- _The exercise_
Exactly the lines from the start of the data below through the line that contains "return tuple(((v/255)/12.92 if" are to be copied, with pictures left out.

- _Dataset extract_
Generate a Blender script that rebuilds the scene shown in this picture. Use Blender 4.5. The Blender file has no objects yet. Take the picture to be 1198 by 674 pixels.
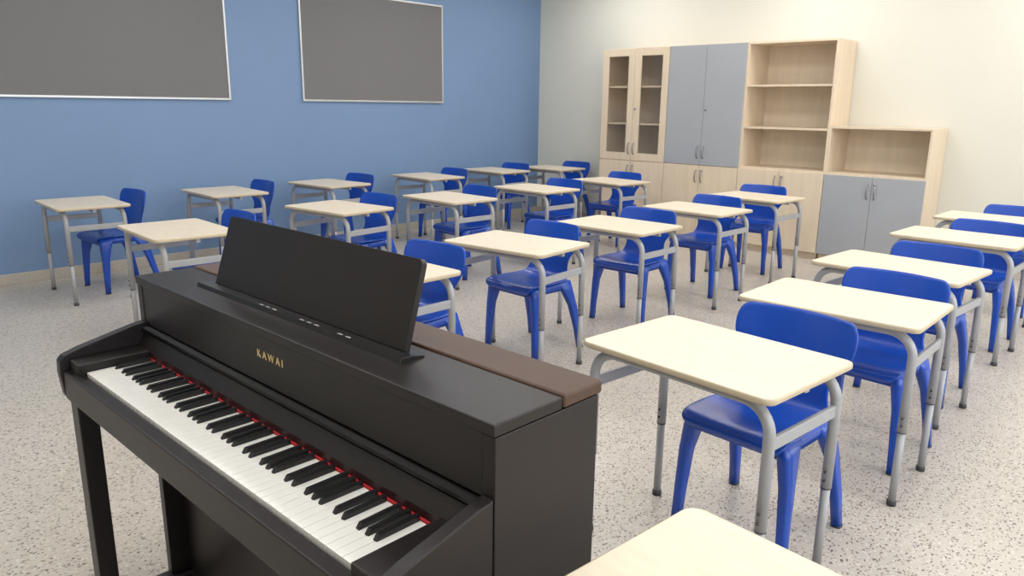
import bpy, bmesh, math, random
from mathutils import Vector, Matrix
random.seed(4)
sc=bpy.context.scene
sc.view_settings.view_transform='Standard'
sc.view_settings.look='None'
sc.view_settings.exposure=0.0

def lin(c):
    return tuple(((v/255)/12.92 if v/255<=0.04045 else ((v/255+0.055)/1.055)**2.4) for v in c)+(1,)

# ------------------------------------------------------------ materials
def mat(name,col,rough=.5,metal=0,noise=0.04,nscale=6,bump=0,bscale=200,spec=.5,coat=0,stretch=(1,1,1)):
    m=bpy.data.materials.new(name);m.use_nodes=True
    nt=m.node_tree;b=nt.nodes['Principled BSDF']
    b.inputs['Roughness'].default_value=rough;b.inputs['Metallic'].default_value=metal
    b.inputs['Specular IOR Level'].default_value=spec;b.inputs['Coat Weight'].default_value=coat
    tc=nt.nodes.new('ShaderNodeTexCoord');mp=nt.nodes.new('ShaderNodeMapping');mp.inputs['Scale'].default_value=stretch
    nt.links.new(tc.outputs['Object'],mp.inputs[0])
    n=nt.nodes.new('ShaderNodeTexNoise');n.inputs['Scale'].default_value=nscale;n.inputs['Detail'].default_value=4
    nt.links.new(mp.outputs[0],n.inputs['Vector'])
    r=nt.nodes.new('ShaderNodeValToRGB');c=lin(col)
    r.color_ramp.elements[0].position=.3;r.color_ramp.elements[1].position=.7
    r.color_ramp.elements[0].color=tuple(v*(1-noise) for v in c[:3])+(1,)
    r.color_ramp.elements[1].color=tuple(min(1,v*(1+noise)) for v in c[:3])+(1,)
    nt.links.new(n.outputs['Fac'],r.inputs[0]);nt.links.new(r.outputs[0],b.inputs['Base Color'])
    if bump:
        n2=nt.nodes.new('ShaderNodeTexNoise');n2.inputs['Scale'].default_value=bscale;n2.inputs['Detail'].default_value=2
        nt.links.new(mp.outputs[0],n2.inputs['Vector'])
        bp=nt.nodes.new('ShaderNodeBump');bp.inputs['Strength'].default_value=bump;bp.inputs['Distance'].default_value=.002
        nt.links.new(n2.outputs['Fac'],bp.inputs['Height']);nt.links.new(bp.outputs[0],b.inputs['Normal'])
    return m
def floor_mat():
    m=bpy.data.materials.new('speckled_vinyl');m.use_nodes=True
    nt=m.node_tree;N=nt.nodes;L=nt.links;b=N['Principled BSDF'];b.inputs['Roughness'].default_value=.3
    b.inputs['Specular IOR Level'].default_value=.45
    tc=N.new('ShaderNodeTexCoord')
    wn=N.new('ShaderNodeTexNoise');wn.inputs['Scale'].default_value=60;L.new(tc.outputs['Object'],wn.inputs['Vector'])
    def mix(fac,a,bc):
        x=N.new('ShaderNodeMix');x.data_type='RGBA'
        L.new(fac,x.inputs[0])
        if isinstance(a,tuple):x.inputs[6].default_value=a
        else:L.new(a,x.inputs[6])
        if isinstance(bc,tuple):x.inputs[7].default_value=bc
        else:L.new(bc,x.inputs[7])
        return x.outputs[2]
    vadd=N.new('ShaderNodeVectorMath');vadd.operation='MULTIPLY_ADD'
    L.new(wn.outputs['Color'],vadd.inputs[0]);vadd.inputs[1].default_value=(.02,.02,0);L.new(tc.outputs['Object'],vadd.inputs[2])
    base=N.new('ShaderNodeTexNoise');base.inputs['Scale'].default_value=1.2;L.new(tc.outputs['Object'],base.inputs['Vector'])
    rb=N.new('ShaderNodeValToRGB');rb.color_ramp.elements[0].color=lin((186,178,167));rb.color_ramp.elements[1].color=lin((196,188,178))
    L.new(base.outputs['Fac'],rb.inputs[0]);cur=rb.outputs[0]
    for i,(sc_,thr,dthr,col) in enumerate(((66,.28,.34,(208,202,194)),(58,.26,.32,(162,152,142)),(46,.15,.26,(118,108,100)),(75,.11,.32,(96,87,82)))):
        mp=N.new('ShaderNodeMapping');mp.inputs['Location'].default_value=(i*3.1,i*7.7,0);mp.inputs['Rotation'].default_value=(0,0,i*.7);mp.inputs['Scale'].default_value=(1,1.6,1)
        L.new(vadd.outputs[0],mp.inputs[0])
        v=N.new('ShaderNodeTexVoronoi');v.voronoi_dimensions='2D';v.inputs['Scale'].default_value=sc_;L.new(mp.outputs[0],v.inputs['Vector'])
        lt=N.new('ShaderNodeMath');lt.operation='LESS_THAN';L.new(v.outputs['Distance'],lt.inputs[0]);lt.inputs[1].default_value=dthr
        sp=N.new('ShaderNodeSeparateColor');L.new(v.outputs['Color'],sp.inputs[0])
        l2=N.new('ShaderNodeMath');l2.operation='LESS_THAN';L.new(sp.outputs[0],l2.inputs[0]);l2.inputs[1].default_value=thr
        mu=N.new('ShaderNodeMath');mu.operation='MULTIPLY';L.new(lt.outputs[0],mu.inputs[0]);L.new(l2.outputs[0],mu.inputs[1])
        cur=mix(mu.outputs[0],cur,lin(col))
    L.new(cur,b.inputs['Base Color'])
    return m
M={}
M['blue_wall']=mat('blue_paint',(116,144,180),.6,0,.015,2,.15,250)
M['cream_wall']=mat('cream_paint',(218,216,205),.6,0,.012,2,.15,250)
M['ceiling']=mat('ceiling_white',(235,235,232),.8)
M['floor']=floor_mat()
M['skirt']=mat('skirting_vinyl',(184,177,166),.5,0,.12,120)
M['lam']=mat('cream_laminate',(224,211,189),.38,0,.045,12,.05,300,stretch=(4,.8,1))
M['lamedge']=mat('laminate_edge',(200,185,158),.45,0,.03,20)
M['grey']=mat('grey_powdercoat',(166,167,170),.38,.15,.03,20)
M['cap']=mat('dark_rubber',(62,62,64),.6)
M['blue']=mat('blue_plastic',(10,70,174),.26,0,.04,5,.10,700,spec=.6)
M['birch']=mat('birch_board',(222,204,179),.45,0,.05,3,.0,1,stretch=(6,6,.7))
M['birchin']=mat('birch_interior',(224,209,187),.5,0,.04,3,stretch=(6,6,.7))
M['gdoor']=mat('grey_door_board',(166,169,174),.4,0,.02,3)
M['steel']=mat('brushed_steel',(150,150,152),.3,.9)
M['felt']=mat('grey_felt',(118,117,118),.95,0,.06,180,.3,500)
M['alu']=mat('aluminium_frame',(205,206,208),.35,.6)
M['ebony']=mat('dark_rosewood',(22,16,17),.34,0,.25,14,.25,60,spec=.4,stretch=(30,1.2,30))
M['ebonys']=mat('satin_black',(14,12,13),.3,0,.1,20,spec=.4)
M['brown']=mat('brown_vinyl',(72,49,36),.5,0,.05,30,.2,400)
M['ivory']=mat('white_key',(236,234,229),.2,0,.01,20,spec=.6)
M['bkey']=mat('black_key',(18,18,20),.28,0,.05,40)
M['red']=mat('red_felt',(170,26,34),.9,0,.1,200)
M['gold']=mat('gold_letter',(222,196,140),.4,.4)
M['white']=mat('print_white',(190,190,190),.5)
def glass():
    m=bpy.data.materials.new('cabinet_glass');m.use_nodes=True;nt=m.node_tree
    for n in list(nt.nodes):nt.nodes.remove(n)
    o=nt.nodes.new('ShaderNodeOutputMaterial');t=nt.nodes.new('ShaderNodeBsdfTransparent');g=nt.nodes.new('ShaderNodeBsdfGlossy')
    t.inputs[0].default_value=(.95,.95,.94,1);g.inputs['Roughness'].default_value=.05
    mx=nt.nodes.new('ShaderNodeMixShader');mx.inputs[0].default_value=.05
    nt.links.new(t.outputs[0],mx.inputs[1]);nt.links.new(g.outputs[0],mx.inputs[2]);nt.links.new(mx.outputs[0],o.inputs[0]);return m
M['glass']=glass()
def emit(col,s):
    m=bpy.data.materials.new('led_diffuser');m.use_nodes=True;b=m.node_tree.nodes['Principled BSDF']
    b.inputs['Emission Color'].default_value=col;b.inputs['Emission Strength'].default_value=s;return m
M['led']=emit((1,.98,.95,1),3)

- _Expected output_
Generate a Blender script that rebuilds the scene shown in this picture. Use Blender 4.5. The Blender file has no objects yet. Take the picture to be 1198 by 674 pixels.
import bpy, bmesh, math, random
from mathutils import Vector, Matrix
random.seed(4)
sc=bpy.context.scene
sc.view_settings.view_transform='Standard'
sc.view_settings.look='None'
sc.view_settings.exposure=0.0

def lin(c):
    return tuple(((v/255)/12.92 if v/255<=0.04045 else ((v/255+0.055)/1.055)**2.4) for v in c)+(1,)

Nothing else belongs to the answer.